Despite the rising cost of operations in the economy, Cutix curtailed administration cost to N114 million in 2016, up from N208 million in 2015. Finance cost reduced from N64 million to N32 million in 2016.
Consequently, profit after tax rose by 69 per cent to N146 million, compared with N86 million in the corresponding period of 2015.
The company recently paid a dividend of 14 kobo per share for the 2015 financial year.
Cutix had ended   the year with a PAT of N190.5 million from N149 million in the preceding year despite the harsh economic environment.

The company’s former Chairman, Mr. David Ifezuluike,  who  addressed shareholders of the company  at the annual general meeting (AGM) in Nnewi  recently had said in view of the performance of the company, the directors recommended that a dividend of 14 kobo per share be paid to the shareholders.
Ifezulike  identified difficulties in sourcing foreign exchange as a major obstacle, adding that the situation became so bad that most manufactures could not access up to 10 per cent of their foreign exchange (fx) requirements through the Central Bank of Nigeria (CBN).
Following this, he said the company resorted to sourcing for fx to purchase raw materials from the parallel market.
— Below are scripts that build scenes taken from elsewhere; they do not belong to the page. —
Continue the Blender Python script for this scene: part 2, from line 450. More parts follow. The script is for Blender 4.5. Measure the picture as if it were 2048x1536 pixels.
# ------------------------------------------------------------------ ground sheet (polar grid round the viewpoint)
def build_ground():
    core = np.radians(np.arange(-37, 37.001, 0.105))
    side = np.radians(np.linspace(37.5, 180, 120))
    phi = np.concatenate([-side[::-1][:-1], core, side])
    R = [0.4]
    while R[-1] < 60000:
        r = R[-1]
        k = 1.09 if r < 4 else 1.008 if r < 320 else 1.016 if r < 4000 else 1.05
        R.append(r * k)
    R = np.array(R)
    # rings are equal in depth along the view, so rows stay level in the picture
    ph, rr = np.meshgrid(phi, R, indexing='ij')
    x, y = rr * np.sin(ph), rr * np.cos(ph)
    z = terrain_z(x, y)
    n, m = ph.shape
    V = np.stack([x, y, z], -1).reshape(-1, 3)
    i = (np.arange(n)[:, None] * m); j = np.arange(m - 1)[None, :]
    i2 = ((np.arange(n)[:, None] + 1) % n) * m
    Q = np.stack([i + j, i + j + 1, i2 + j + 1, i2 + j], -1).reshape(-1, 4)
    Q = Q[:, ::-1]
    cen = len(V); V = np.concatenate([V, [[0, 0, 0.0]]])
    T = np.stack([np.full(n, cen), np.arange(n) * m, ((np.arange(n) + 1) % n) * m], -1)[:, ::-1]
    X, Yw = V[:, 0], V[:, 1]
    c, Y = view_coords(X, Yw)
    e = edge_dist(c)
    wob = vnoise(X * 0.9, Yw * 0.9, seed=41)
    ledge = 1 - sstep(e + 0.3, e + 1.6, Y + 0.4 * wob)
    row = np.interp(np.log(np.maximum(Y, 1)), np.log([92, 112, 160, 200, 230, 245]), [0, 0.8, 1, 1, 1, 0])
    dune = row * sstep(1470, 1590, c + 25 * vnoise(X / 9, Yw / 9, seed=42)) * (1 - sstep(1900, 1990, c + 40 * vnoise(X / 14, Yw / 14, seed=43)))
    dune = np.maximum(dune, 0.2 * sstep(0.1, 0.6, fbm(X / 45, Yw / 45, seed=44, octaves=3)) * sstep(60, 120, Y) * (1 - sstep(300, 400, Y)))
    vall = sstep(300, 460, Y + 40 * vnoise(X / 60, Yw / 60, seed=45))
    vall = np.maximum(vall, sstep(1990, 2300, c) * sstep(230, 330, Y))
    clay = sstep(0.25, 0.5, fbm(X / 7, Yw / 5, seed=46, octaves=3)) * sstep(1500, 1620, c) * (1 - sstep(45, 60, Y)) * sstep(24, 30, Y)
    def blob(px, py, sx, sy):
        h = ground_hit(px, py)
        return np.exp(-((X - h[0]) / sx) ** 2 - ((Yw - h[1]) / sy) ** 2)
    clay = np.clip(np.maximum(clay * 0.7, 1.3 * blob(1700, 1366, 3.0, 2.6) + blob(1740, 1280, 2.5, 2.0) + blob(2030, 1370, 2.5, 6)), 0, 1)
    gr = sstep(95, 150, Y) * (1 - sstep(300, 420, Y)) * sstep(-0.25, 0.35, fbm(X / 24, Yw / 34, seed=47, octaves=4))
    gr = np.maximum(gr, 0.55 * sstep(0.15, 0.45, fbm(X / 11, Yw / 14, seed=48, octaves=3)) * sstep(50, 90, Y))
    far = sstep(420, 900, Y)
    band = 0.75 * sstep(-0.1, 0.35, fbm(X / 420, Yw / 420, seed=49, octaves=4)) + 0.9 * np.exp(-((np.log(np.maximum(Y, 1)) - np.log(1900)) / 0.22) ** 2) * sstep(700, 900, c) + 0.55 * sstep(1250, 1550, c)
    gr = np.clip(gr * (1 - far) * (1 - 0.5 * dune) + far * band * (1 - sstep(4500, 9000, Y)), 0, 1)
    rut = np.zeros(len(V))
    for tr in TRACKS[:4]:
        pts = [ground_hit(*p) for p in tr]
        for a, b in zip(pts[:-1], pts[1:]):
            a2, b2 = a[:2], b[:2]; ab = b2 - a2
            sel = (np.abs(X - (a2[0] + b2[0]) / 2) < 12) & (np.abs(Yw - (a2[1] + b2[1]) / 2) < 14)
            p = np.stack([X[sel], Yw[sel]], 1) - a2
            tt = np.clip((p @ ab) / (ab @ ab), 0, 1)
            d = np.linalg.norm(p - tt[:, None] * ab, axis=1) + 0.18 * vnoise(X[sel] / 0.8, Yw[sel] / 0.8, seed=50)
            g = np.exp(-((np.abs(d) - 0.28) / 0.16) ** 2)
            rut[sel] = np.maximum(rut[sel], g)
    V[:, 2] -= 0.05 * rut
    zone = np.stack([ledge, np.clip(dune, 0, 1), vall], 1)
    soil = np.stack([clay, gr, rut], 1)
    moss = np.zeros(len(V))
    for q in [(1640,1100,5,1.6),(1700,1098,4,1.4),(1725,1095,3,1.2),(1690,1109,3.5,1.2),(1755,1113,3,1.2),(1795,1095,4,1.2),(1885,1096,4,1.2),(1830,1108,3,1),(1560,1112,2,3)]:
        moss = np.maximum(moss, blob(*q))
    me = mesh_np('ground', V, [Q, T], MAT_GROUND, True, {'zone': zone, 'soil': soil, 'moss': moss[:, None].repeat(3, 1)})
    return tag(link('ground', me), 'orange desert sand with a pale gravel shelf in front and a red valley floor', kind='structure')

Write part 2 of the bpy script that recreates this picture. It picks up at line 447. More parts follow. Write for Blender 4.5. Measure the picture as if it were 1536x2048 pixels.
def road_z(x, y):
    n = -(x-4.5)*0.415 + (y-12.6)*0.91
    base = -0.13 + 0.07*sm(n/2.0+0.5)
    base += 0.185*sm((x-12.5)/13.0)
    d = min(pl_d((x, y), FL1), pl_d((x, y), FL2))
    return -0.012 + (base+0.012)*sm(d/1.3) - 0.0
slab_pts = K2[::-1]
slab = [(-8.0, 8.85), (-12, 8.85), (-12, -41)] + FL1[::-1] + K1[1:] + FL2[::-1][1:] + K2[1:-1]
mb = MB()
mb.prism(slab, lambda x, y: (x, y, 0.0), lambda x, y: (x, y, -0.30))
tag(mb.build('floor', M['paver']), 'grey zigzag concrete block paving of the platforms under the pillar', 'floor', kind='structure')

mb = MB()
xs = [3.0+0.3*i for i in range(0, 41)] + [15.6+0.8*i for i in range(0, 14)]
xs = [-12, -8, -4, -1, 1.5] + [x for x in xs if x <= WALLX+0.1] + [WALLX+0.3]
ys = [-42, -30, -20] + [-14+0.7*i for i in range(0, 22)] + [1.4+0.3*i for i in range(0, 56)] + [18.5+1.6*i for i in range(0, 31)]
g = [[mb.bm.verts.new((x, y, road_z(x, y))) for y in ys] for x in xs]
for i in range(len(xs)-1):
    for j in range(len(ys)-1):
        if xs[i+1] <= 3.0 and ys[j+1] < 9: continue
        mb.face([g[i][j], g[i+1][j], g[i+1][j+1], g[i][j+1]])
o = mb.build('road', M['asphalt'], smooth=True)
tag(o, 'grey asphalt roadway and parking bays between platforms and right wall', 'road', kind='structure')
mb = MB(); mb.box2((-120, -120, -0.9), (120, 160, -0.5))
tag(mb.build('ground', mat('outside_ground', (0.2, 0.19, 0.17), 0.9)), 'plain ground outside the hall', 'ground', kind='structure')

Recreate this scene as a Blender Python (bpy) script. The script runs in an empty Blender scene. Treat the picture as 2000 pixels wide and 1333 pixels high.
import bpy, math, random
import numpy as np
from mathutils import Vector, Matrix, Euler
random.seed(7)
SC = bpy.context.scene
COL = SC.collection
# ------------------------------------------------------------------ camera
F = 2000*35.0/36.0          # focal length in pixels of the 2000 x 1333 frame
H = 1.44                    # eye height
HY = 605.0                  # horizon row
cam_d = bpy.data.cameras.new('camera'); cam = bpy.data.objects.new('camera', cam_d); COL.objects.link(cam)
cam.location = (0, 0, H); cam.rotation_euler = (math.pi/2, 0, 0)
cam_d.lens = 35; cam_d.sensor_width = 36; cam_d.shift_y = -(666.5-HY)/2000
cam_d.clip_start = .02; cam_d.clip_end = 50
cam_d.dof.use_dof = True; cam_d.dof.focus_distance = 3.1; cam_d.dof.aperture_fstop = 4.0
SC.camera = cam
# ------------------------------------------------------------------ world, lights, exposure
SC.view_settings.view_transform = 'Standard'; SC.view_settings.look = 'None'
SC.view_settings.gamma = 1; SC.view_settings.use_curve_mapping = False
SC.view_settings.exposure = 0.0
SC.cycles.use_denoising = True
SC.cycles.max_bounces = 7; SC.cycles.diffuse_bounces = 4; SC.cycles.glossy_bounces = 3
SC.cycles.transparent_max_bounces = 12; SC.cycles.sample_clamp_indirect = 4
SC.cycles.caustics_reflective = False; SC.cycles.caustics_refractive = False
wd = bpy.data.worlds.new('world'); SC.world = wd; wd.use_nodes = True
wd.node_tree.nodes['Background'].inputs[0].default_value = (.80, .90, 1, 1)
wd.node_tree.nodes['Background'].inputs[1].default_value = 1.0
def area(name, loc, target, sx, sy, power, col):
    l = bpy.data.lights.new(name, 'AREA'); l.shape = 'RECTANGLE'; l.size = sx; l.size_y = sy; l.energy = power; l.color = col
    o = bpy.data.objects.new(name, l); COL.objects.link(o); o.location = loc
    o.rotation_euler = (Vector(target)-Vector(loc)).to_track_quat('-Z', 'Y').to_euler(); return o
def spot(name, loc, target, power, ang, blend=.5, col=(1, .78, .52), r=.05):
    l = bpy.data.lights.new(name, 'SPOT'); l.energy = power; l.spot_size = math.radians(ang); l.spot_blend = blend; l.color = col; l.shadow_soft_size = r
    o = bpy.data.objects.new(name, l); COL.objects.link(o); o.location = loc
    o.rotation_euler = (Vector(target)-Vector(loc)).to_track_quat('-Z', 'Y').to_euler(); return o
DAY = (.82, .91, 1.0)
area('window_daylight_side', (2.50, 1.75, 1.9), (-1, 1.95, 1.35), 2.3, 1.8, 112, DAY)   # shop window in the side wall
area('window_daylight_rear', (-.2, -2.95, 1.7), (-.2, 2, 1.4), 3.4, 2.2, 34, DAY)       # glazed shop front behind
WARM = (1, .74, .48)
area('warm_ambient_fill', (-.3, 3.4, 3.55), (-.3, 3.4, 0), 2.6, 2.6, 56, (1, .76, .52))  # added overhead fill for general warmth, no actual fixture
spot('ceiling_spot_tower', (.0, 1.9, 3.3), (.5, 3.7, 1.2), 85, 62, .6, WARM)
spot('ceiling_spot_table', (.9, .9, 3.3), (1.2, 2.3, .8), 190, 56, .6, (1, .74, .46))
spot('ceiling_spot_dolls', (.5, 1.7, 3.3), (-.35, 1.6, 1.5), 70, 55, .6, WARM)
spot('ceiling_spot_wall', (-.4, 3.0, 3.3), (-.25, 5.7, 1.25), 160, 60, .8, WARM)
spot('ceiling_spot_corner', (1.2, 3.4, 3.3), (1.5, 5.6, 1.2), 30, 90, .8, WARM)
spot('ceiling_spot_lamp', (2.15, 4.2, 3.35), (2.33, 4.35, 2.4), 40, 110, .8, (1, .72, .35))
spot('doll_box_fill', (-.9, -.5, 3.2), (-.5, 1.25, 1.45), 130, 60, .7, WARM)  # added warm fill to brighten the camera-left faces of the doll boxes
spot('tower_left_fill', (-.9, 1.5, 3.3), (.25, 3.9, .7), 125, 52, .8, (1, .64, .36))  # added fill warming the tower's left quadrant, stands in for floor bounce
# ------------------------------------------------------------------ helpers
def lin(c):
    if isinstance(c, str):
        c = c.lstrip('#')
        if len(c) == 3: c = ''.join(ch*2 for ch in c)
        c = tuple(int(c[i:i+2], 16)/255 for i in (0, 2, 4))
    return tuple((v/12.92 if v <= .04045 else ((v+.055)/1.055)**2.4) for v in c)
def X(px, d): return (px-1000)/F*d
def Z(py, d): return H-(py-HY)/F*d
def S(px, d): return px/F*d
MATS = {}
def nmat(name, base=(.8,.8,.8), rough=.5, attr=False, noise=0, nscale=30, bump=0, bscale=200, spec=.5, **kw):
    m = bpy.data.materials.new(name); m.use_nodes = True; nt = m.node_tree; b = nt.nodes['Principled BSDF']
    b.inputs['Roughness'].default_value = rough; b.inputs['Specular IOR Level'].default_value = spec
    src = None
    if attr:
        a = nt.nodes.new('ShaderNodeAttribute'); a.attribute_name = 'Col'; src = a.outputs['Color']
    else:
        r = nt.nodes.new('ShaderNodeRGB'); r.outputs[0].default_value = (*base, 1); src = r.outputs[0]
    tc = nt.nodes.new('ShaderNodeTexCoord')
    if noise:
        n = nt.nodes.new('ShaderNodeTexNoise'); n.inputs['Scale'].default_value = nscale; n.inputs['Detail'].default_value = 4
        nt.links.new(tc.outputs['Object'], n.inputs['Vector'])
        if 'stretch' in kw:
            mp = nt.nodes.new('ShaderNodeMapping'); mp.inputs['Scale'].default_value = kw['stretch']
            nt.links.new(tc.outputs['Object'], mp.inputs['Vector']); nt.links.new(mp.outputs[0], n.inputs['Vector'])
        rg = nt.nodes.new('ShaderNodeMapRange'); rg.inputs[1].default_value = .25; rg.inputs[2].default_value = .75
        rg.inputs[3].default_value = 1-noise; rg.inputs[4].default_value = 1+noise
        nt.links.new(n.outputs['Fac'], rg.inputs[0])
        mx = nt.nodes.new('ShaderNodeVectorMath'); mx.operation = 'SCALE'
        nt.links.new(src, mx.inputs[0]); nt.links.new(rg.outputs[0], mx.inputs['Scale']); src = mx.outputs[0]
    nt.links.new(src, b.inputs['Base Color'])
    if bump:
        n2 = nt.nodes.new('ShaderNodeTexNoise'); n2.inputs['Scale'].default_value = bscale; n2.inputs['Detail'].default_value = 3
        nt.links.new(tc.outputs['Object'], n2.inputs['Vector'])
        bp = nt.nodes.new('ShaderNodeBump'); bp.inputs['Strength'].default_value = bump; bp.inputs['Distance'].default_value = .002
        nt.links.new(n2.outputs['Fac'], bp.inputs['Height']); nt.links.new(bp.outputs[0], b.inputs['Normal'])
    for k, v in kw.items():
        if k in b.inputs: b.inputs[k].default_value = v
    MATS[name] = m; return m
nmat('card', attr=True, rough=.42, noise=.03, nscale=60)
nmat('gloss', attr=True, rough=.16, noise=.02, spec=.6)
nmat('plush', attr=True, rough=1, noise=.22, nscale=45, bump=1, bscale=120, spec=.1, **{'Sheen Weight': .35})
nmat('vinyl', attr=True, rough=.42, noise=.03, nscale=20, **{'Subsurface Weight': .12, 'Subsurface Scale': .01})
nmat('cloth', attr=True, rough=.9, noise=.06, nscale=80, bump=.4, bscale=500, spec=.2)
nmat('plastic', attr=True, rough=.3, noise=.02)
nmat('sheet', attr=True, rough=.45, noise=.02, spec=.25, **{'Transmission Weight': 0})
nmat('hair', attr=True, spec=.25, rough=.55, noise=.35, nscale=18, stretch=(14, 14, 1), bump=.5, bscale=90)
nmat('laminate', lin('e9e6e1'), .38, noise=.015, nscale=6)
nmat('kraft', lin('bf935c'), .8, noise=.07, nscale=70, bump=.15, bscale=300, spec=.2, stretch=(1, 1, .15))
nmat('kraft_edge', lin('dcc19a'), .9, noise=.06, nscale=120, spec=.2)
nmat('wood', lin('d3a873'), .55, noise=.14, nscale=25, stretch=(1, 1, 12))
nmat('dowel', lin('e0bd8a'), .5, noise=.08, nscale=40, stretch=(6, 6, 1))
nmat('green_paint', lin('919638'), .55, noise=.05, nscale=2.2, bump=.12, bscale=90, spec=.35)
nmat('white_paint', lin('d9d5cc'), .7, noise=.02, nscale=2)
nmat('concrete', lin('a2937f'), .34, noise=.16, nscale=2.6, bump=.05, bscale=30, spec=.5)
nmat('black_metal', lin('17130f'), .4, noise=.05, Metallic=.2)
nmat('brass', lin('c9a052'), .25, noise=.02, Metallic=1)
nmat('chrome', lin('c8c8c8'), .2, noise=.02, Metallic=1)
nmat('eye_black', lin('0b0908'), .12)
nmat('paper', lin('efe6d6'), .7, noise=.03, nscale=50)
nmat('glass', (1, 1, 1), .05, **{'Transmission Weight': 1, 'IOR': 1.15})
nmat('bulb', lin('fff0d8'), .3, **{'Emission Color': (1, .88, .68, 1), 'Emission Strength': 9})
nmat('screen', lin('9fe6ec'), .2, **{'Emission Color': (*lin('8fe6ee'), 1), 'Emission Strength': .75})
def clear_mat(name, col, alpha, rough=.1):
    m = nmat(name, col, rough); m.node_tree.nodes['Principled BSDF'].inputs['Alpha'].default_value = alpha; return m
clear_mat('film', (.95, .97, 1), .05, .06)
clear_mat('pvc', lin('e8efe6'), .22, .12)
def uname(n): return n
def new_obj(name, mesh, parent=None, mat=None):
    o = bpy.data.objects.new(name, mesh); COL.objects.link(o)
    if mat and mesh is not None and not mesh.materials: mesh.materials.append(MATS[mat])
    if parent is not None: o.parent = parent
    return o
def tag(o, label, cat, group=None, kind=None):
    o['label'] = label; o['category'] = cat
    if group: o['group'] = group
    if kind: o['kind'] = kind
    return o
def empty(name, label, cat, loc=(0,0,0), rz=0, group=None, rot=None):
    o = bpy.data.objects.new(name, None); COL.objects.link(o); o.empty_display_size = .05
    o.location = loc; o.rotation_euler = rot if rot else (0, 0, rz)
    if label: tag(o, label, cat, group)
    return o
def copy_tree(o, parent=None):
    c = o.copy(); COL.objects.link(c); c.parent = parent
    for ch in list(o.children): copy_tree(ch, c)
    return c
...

The net effect, he said, is that the cost of doing business has increased and inadvertently affected the prices of products significantly.

“The way we do our business changed. From October last year and till date, we have not received up to $150,000 from the CBN. But we buy from the parallel market. It has generally changed the way we do business. We are the first to begin sourcing funds from parallel market for our raw materials,” he said.
According to him, fall-out or consequence of buying from the parallel market is that the prices of goods will adjust, stressing that what you do as a manufacturer is to try to ensure control of cost.